Strategic planning process begins with Hill Group visit


Roman Hladio

Jordan Pallitto, ’06, speaks to the Allegheny Student Government’s General Assembly on the evening of Tuesday, April 18. Pallitto is the Chief Operating Officer of The Hill Group, which is leading the strategic planning process implemented by President Ron Cole, ’87.

Allegheny College’s strategic planning process officially kicked off with representatives from The Hill Group hosting open student and faculty sessions and speaking at the Allegheny Student Government’s General Assembly on Tuesday, April 18.
“What’s the best Allegheny College we can imagine?” Chief Operating Officer of The Hill Group Jordan Pallitto, ’06, asked at GA. “What’s an Allegheny College with the deepest impact we can imagine? The best student experience we can imagine? World-class academics and everything else. We need to talk about and envision that future, and we’re going to need your help with that.”
Together, Pallitto and President Ron Cole, ’87, described to ASG what the process of the strategic planning will look like. Set to be mediated by The Hill Group, a management consulting firm based out of Pittsburgh, the strategic planning will take place primarily during the summer in three committees composed of members of the Board of Trustees, students, faculty, staff and administration. Those committees will focus on three main topics: people, defined as the student experience, enrollment and employee development; programs, both curricular and co-curricular; and places, meaning the campus; infrastructure and partnerships within the Meadville area.

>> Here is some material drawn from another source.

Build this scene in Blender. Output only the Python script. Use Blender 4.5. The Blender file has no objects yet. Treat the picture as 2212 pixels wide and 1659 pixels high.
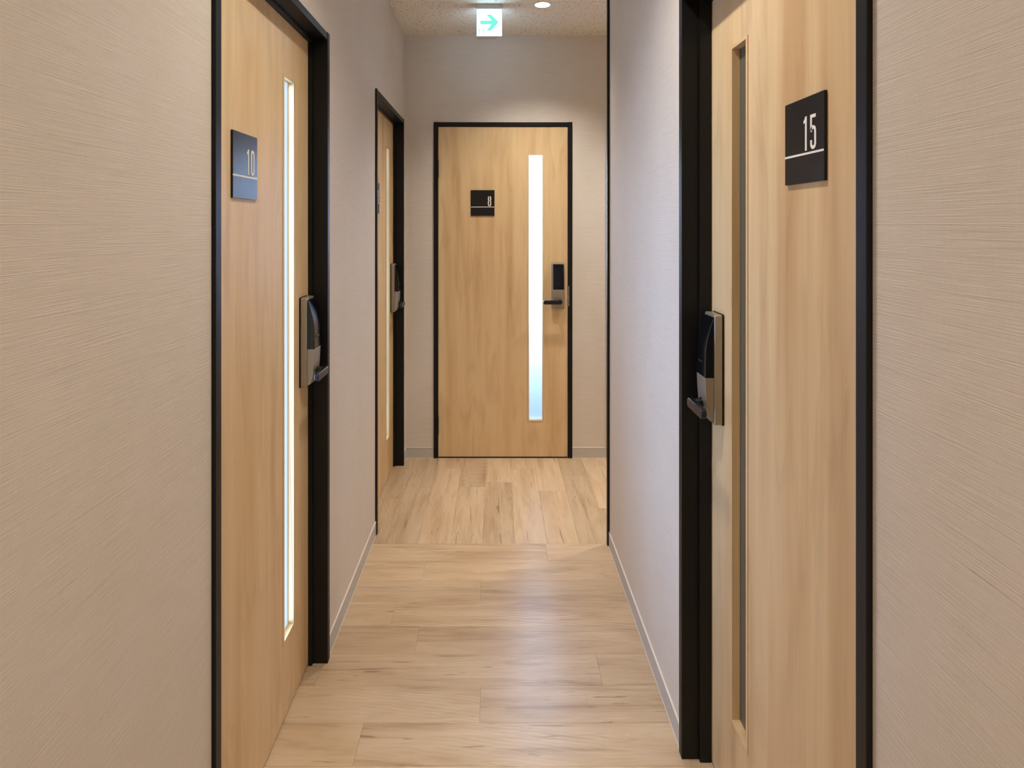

The committees will evaluate where the college currently stands in each of those sectors and then recommend ways in which the college should proceed.
“To be the best Allegheny, we need to understand the student experience and how to continually improve on that,” Cole said in an interview after GA. “We need to be a place where people love to work at. If we don’t have those things, then we’re not going to have a strong future.”
Cole was pleased to report that, so far, 24 students and more than 70 faculty and staff have indicated their interest in serving on the committees.
The participation of students in the strategic planning process is essential, according to Cole.
“We can’t plan a college to serve our students unless students are involved in that plan,” Cole told ASG.
The three open student sessions hosted earlier in the day were among the first steps in prioritizing student involvement. During a nearly hour-long conversation, students at the second open session dove deep to tell Hill Group representatives Sara Longo, ’11, and Andrew Brey about their multifaceted experiences with the college. Students identified many strengths of the college, including small class sizes, unique major and minor combinations, the athletic program and the perceived real-world application of what students learn. Three major weaknesses of the college that came to students’ mind were retention and recruitment rates, dining and limited engagement with the broader Meadville community.
Representatives then asked students to think about external threats to the college — things the college cannot control but must overcome to be the best version of itself. Participants highlighted increasing costs of higher education, the political environment of Meadville and the accompanying fear for some students, as well as a growing demographic cliff of fewer students nationwide enrolling in institutions of higher education.
Students at the session then proposed that the college has the opportunity to grow by expanding the Allegheny Lab for Innovation and Creativity, more effectively advertising campus events and resources the college already has, and better connecting upper-level staff with the student population.
“There were a lot of themes — I hope this makes you feel good — there were a lot of themes between what we heard here and what the staff said and what the faculty said,” Longo said at the end of the open session. “So they’re very aware of what’s going on and what needs to be addressed.”
In addition to the open student sessions, there is a Google form for students to share their thoughts about all aspects of the college with The Hill Group. Longo said the consultants working on the strategic plan will read every single response they receive through the form.
During the ASG meeting, Pallitto encouraged everyone to provide their input.
“Today’s focus groups were wonderful, but they’re not enough,” Pallitto said. “Each and every one of you and your friends and roommates have ideas that could be really impactful for the future of Allegheny, and so I’m asking if you’ll participate and be a part of the dialogue.”
The strategic plan will likely be designed to guide the college through the next three to five years and will contain action items that can be implemented in both the short- and long-term, according to Cole.
ASG President Veronica Green, ’23, asked Pallitto which areas of the college should expect budget cuts as a result of the strategic plan. Pallitto responded by saying that, while the evaluation process is not yet far along enough to answer Green’s question, trade-offs are a necessary part in becoming the best version of Allegheny possible. Cole added that the summer committees will assist with that sort of decision-making.
Notably, many of The Hill Group employees working on the strategic plan are Allegheny alumni.
“From my perspective, it brings a degree of interest and excitement about this planning process that frankly we don’t get with every client and every organization,” Pallitto said in an interview after GA. “We’re invested in this. This institution has given a lot to us, and it’s an opportunity for us to give a lot back too.”
The completed draft of the strategic plan will be available for public comment in late August or September.